Do you know what I know?
Or should it be do you know whom I know?
Knowing someone – it is one of those concepts that is hard to define but you “know” when you do. Most of the readers of this blog have never met me, but they may feel like they know me from having read a great number of my thoughts. In fact, a reader of this blog may know me better than someone who sees me every day. The person who sees me every day may know that I’m 6’3″, have blue eyes, walk fast, smile a lot, drive a silver Dodge Magnum, live in Fayetteville, Arkansas, like coffee black, etc., but no matter how many facts they may know about me, they may not really know me.
I could tell you that I’m married to a beautiful woman with green eyes, 5’7″, who likes her eggs over easy with toast, who was very shy as a child but learned to be a model, and a zillion other fun facts about her, but you still may not know her at all.
Paul often prayed for the churches in this way:
“I keep asking that the God of our Lord Jesus Christ, the glorious Father, may give you the Spirit of wisdom and revelation, so that you may know him better.”
Generally speaking the people we truly get to know are those whom we love the most. We know our families, our spouses, our best friends. And knowing them doesn’t mean we know lots and lots of detailed facts about them. We may know these, simply as a result of spending time with them and trying to meet their needs and wants, but the relationship isn’t driven by knowing facts. It is driven by love.
Dear friends, let us love one another, for love comes from God. Everyone who loves has been born of God and knows God.

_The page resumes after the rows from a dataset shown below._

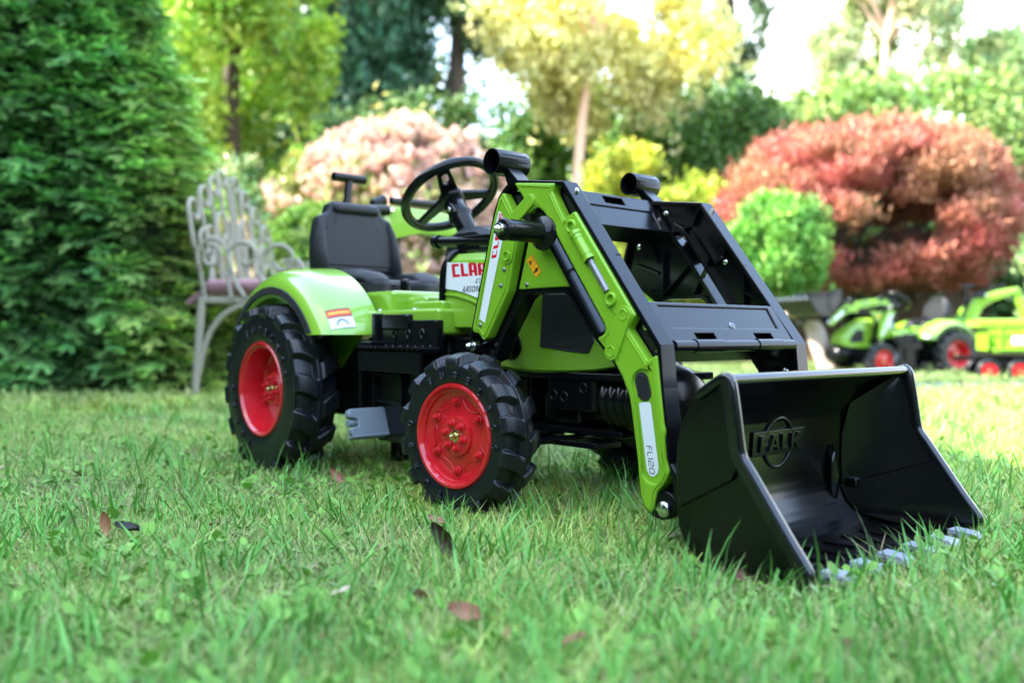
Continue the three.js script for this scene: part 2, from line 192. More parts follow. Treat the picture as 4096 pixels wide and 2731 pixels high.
function flat(pts, z, uvOf) { const g = new THREE.ShapeGeometry(shapeOf(pts)); const p = g.attributes.position, uv = g.attributes.uv; for (let i = 0; i < p.count; i++) { const q = uvOf(p.getX(i), p.getY(i)); uv.setXY(i, q[0], q[1]); p.setZ(i, z); } g.computeVertexNormals(); return g; }
const affine = (o, u, v) => (x, y) => { const dx = x - o[0], dy = y - o[1], det = u[0] * v[1] - u[1] * v[0]; return [(dx * v[1] - dy * v[0]) / det, (u[0] * dy - u[1] * dx) / det]; };
function makeArm(T, side) { // side +1 near, -1 far
  const F = side > 0 ? (g) => clean(g) : mirror, A = sub('loader_arm', T);
  const ribs = [[[0.703, 0.531], [0.745, 0.470]], [[0.745, 0.470], [0.800, 0.480]], [[0.800, 0.480], [0.818, 0.5155]], [[0.79, 0.495], [0.85, 0.41]], [[0.85, 0.41], [0.872, 0.437]], [[0.84, 0.425], [0.8, 0.355]], [[0.872, 0.437], [0.905, 0.400]], [[0.905, 0.33], [0.905, 0.405]], [[0.905, 0.36], [0.955, 0.338]], [[0.93, 0.275], [0.975, 0.31]], [[0.955, 0.19], [1.005, 0.215]], [[0.962, 0.24], [0.998, 0.16]], [[0.67, 0.42], [0.725, 0.40]], [[0.66, 0.38], [0.71, 0.37]], [[0.63, 0.34], [0.69, 0.30]], [[0.69, 0.49], [0.722, 0.42]], [[0.735, 0.44], [0.735, 0.36]], [[0.735, 0.36], [0.79, 0.41]]];
  const ring = plate(shapeOf(armOutline), Z0, Z1, 0.0015, 0, [inset(armOutline, 0.0052)]);
  const slotRing = plate(shapeOf(inset(slot, -0.0058)), Z0, Z1 - 0.001, 0.001, 0, [slot]);
  const web = plate(shapeOf(inset(armOutline, 0.003)), 0.1605, 0.1655, 0, 0, [inset(slot, -0.003)]);
  const rg = ribs.map(([a, b]) => { const l = Math.hypot(b[0] - a[0], b[1] - a[1]); return box(l, 0.0028, 0.010, 0, 0, 0, 0).rotateZ(Math.atan2(b[1] - a[1], b[0] - a[0])).translate((a[0] + b[0]) / 2, (a[1] + b[1]) / 2, 0.1555); });
  const spokes = []; for (let i = 0; i < 6; i++) spokes.push(box(0.03, 0.0024, 0.012, 0.015, 0, 0, 0).rotateZ(i * 1.05 + 0.3).translate(0.617, 0.272, 0.172));
  part('arm_frame', F(join(ring, slotRing, web, rg, spokes, latheZ([[0.006, 0.181], [0.0085, 0.181], [0.0085, 0.15], [0.006, 0.15]], 18).translate(0.617, 0.272, 0), latheZ([[0, 0.1822], [0.016, 0.1822], [0.019, 0.180], [0.019, 0.152], [0, 0.152]], 24).translate(1.012, 0.0655, 0))), M.blackGloss, A);
  const nuts = [[0.753, 0.495], [0.699, 0.414], [0.925, 0.3365], [0.944, 0.3175], [0.921, 0.267]];
  const ringAt = (x, y, r0, r1, h) => latheZ([[r0, 0], [r0, h], [r0 + 0.0012, h + 0.0006], [r1 - 0.0012, h + 0.0006], [r1, h], [r1, 0]], 28).translate(x, y, 0.1845);
  const hexRing = (x, y) => join(plate(shapeOf([0, 1, 2, 3, 4, 5].map(i => [x + 0.0088 * Math.cos(i * Math.PI / 3 + 0.4), y + 0.0088 * Math.sin(i * Math.PI / 3 + 0.4)])), 0.1845, 0.1895, 0.001, 0, [[0, 1, 2, 3, 4, 5].map(i => [x + 0.0062 * Math.cos(i * Math.PI / 3 + 0.4), y + 0.0062 * Math.sin(i * Math.PI / 3 + 0.4)])]));
  const oval = capsule([0.976, 0.223], [0.993, 0.112], 0.0205);
  const gf = plate(shapeOf(plateFront, 0.004), 0.166, 0.1850, 0.0025, 0, [oval]);
  const well = plate(capsule([0.976, 0.223], [0.993, 0.112], 0.0208), 0.170, 0.1815, 0, 0, []);
  const links = [plate(capsule([0.753, 0.495], [0.7105, 0.467], 0.0105), 0.184, 0.1892, 0.0015), plate(capsule([0.944, 0.3175], [0.921, 0.267], 0.0125), 0.184, 0.1884, 0.0012), plate(capsule([0.699, 0.414], [0.707, 0.446], 0.013), 0.184, 0.1872, 0.001)];
  const pad = plate(shapeOf([[0.830, 0.4555], [0.846, 0.4695], [0.9525, 0.3285], [0.9365, 0.3155], [0.924, 0.320]], 0.004), 0.184, 0.1868, 0.001);
  const dir = [0.043, -0.059].map(v => v / 0.073);
  const cyl = (t0, t1, r) => { const a = [0.8435, 0.446], L = 1; return cylBetween(V(a[0] + dir[0] * t0, a[1] + dir[1] * t0, 0.1865), V(a[0] + dir[0] * t1, a[1] + dir[1] * t1, 0.1865), r, r, 20); };
  const eye = (x, y) => latheZ([[0.0055, 0], [0.0055, 0.004], [0.0065, 0.005], [0.009, 0.005], [0.010, 0.004], [0.010, 0]], 26).translate(x, y, 0.186);
  const gr = plate(shapeOf(plateRear, 0.004), 0.166, 0.1850, 0.0025), inner = plate(shapeOf(inset(plateRear, 0.0062)), 0.1835, 0.1864, 0.0006, 0, [inset(plateRear, 0.0082)]);
  part('arm_plate', F(join(gf, well, plate(shapeOf(inset(plateFront, 0.0042)), 0.1835, 0.1860, 0.0005, 0, [inset(plateFront, 0.0060)]), links[1], pad, cyl(0.012, 0.062, 0.0085), cyl(0.010, 0.016, 0.0098), cyl(0.020, 0.023, 0.0092), cyl(0.056, 0.062, 0.0098), cyl(0.050, 0.053, 0.0092), eye(0.8425, 0.4475), eye(0.9205, 0.3395), [2, 3, 4].map(i => hexRing(...nuts[i])).slice(1), links[0], hexRing(...nuts[0]))), M.green, A);
  part('rear_arm_plate', F(join(gr, inner, links[2], hexRing(...nuts[1]))), M.green, A);
  part('gusset_plate', F(plate(shapeOf(gusset, 0.004), 0.164, 0.171, 0.0015)), M.green, A);
  part('piston_rod', F(cyl(0.060, 0.118, 0.0052)), M.steel, A);
  const grip = plate(capsule([0.9715, 0.2285], [0.9765, 0.2125], 0.0115), 0.181, 0.1832, 0.0006), gl = []; for (let i = -2; i <= 2; i++) gl.push(box(0.0014, 0.028, 0.0012, 0.974 + i * 0.0036, 0.2205, 0.1836, 0));
  part('grip_inlay', F(join(grip, ...gl)), M.matt, A);
  const st = [[0.967, 0.196], [0.969, 0.1985], [0.985, 0.200], [0.9878, 0.1975], [1.0015, 0.114], [0.9995, 0.106], [0.993, 0.1005], [0.986, 0.1015], [0.981, 0.108]];
  part('number_label', F(flat(st, 0.1822, affine([0.9805, 0.0995], [0.021, 0.0025], [-0.0155, 0.0985]))), side > 0 ? flPrint : M.white, A);
  const cs = [[0.675, 0.489], [0.684, 0.484], [0.6965, 0.468], [0.6435, 0.309], [0.6285, 0.316], [0.656, 0.412]];
  part('logo_label', F(flat(cs, 0.1856, affine([0.627, 0.311], [0.0165, -0.005], [0.0515, 0.178]))), side > 0 ? armPrint : M.white, A);
  part('caution_label', F(flat([[0.7275, 0.4055], [0.7405, 0.4155], [0.7625, 0.388], [0.7495, 0.3775]], 0.1716, affine([0.7275, 0.4055], [0.022, -0.028], [0.013, 0.010]))), side > 0 ? cautionPrint : M.yellowPad, A);
  for (const [x, y, z] of [[0.691, 0.393, 0.1852], [0.683, 0.368, 0.1852], [0.631, 0.306, 0.1852], [0.729, 0.368, 0.1712]]) part('plate_screw', F(screw(x, y, z, 0.0038)), M.steel, A);
  for (const [x, y] of [[0.704, 0.521], [0.723, 0.487], [0.832, 0.502], [0.842, 0.463], [0.964, 0.301], [0.988, 0.268]]) part('frame_screw', F(screw(x, y, 0.1658, 0.0052)), M.chrome, A);
  for (const [x, y] of [[0.735, 0.508], [0.862, 0.413], [0.672, 0.452], [0.978, 0.232]]) part('frame_screw', F(screw(x, y, 0.1602, 0.0055, -1)), M.chrome, A);
  part('pivot_bolt', F(join(latheZ([[0, 0.1905], [0.008, 0.1895], [0.0108, 0.186], [0.0108, 0.182], [0, 0.182]], 24).translate(1.012, 0.0605, 0), box(0.017, 0.0022, 0.001, 1.012, 0.0605, 0.1905, 0), box(0.0022, 0.017, 0.001, 1.012, 0.0605, 0.1906, 0))), M.chrome, A);
  part('rear_pivot_nut', F(join(hexNut(0.617, 0.272, 0.181, 0.0095, 0.010), latheZ([[0, 0.204], [0.003, 0.203], [0.005, 0.197], [0.0058, 0.19], [0, 0.19]], 16).translate(0.617, 0.272, 0))), M.chrome, A);
  // lever handle in the slot
  part('lever_handle', F(join(latheZ([[0, 0.183], [0.0255, 0.183], [0.0265, 0.186], [0.0255, 0.190], [0.016, 0.1915], [0.0158, 0.200], [0.0152, 0.262], [0.0165, 0.264], [0.0165, 0.268], [0.013, 0.2705], [0, 0.2705]].reverse().map(p => p), 32).translate(0.783, 0.4425, 0), [0, 1, 2, 3, 4, 5, 6, 7].map(i => box(0.0016, 0.003, 0.052, 0.0154, 0, 0.231, 0).rotateZ(i * 0.785 + 0.3).translate(0.783, 0.4425, 0)))), M.black, A);
  part('handle_nut', F(join(hexNut(0.783, 0.4425, 0.2705, 0.0098, 0.007), latheZ([[0, 0.284], [0.003, 0.283], [0.0055, 0.279], [0.006, 0.275], [0, 0.275]], 14).translate(0.783, 0.4425, 0))), M.chrome, A);
  // tube lamp holder on top
  const tubeG = join(creased(latheZ([[0.0165, 0.136], [0.0182, 0.1305], [0.0205, 0.1305], [0.0210, 0.133], [0.0210, 0.194], [0.0205, 0.1965], [0.0182, 0.1965], [0.0178, 0.193], [0.0172, 0.168], [0, 0.167]].reverse(), 36), 30), [0, 1, 2, 3, 4, 5, 6, 7, 8, 9, 10, 11].map(i => box(0.0012, 0.0022, 0.05, 0.0208, 0, 0.1635, 0).rotateZ(i * 0.5236)));
  part('tube_lamp', F(join(tubeG.translate(0.6725, 0.5655, 0), plate([[0.676, 0.552], [0.686, 0.555], [0.712, 0.530], [0.690, 0.520]], 0.153, 0.175, 0.001), plate([[0.684, 0.556], [0.690, 0.5555], [0.716, 0.531], [0.706, 0.531]], 0.150, 0.178, 0.001))), M.black, A);
}
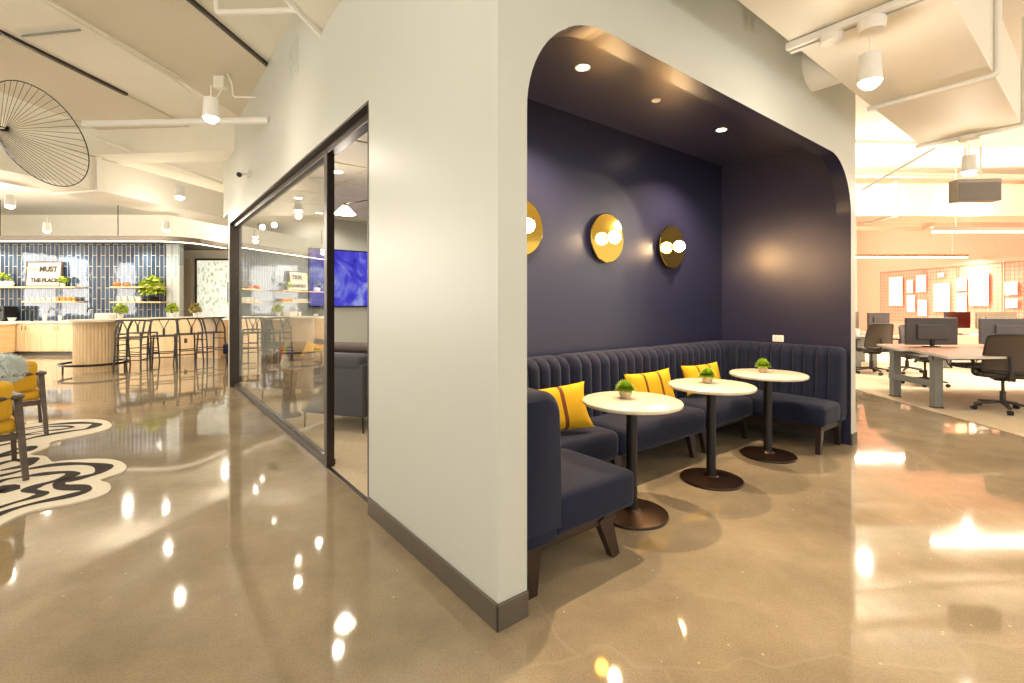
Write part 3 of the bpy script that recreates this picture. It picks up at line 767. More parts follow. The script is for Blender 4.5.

This is the failing of a Christianity that is driven more by a knowledge of the bible or a knowledge of theology and facts about God than by a relationship with, and a love for, God. You can know about God’s character and infinite qualities, as best as our finite minds can imagine, but never really know Him. You can memorize the entire bible and still not know God.
I know Tara because of hours, days, weeks and years spent with her, long conversations, praying together, and shared experiences. Our conversations involve talking and listening. We also share our emotional reactions to the fun, good, hard, and bad times we have lived through.
When was the last time you had a conversation with God? I don’t mean a time where you bowed your head and prayed through a list or when you talked through a bunch of “thank you’s” and prayer requests. I mean a conversation. Have you ever asked God what He thinks about you? What character qualities He most wants to work on in you right now? What pleases Him the most? To give you a hug? Any question at all, expecting (and receiving) an answer?
Do you know Him? Do you believe He wants to know you? Think on these verses from 1 Corinthians 8:
Knowledge puffs up, but love builds up. The man who thinks he knows something does not yet know as he ought to know. But the man who loves God is known by God.
May your love for God grow deeply, driving you to a greater knowledge and intimacy with the King of all kings, your husband, your friend, your lover, your Lord, your All in All.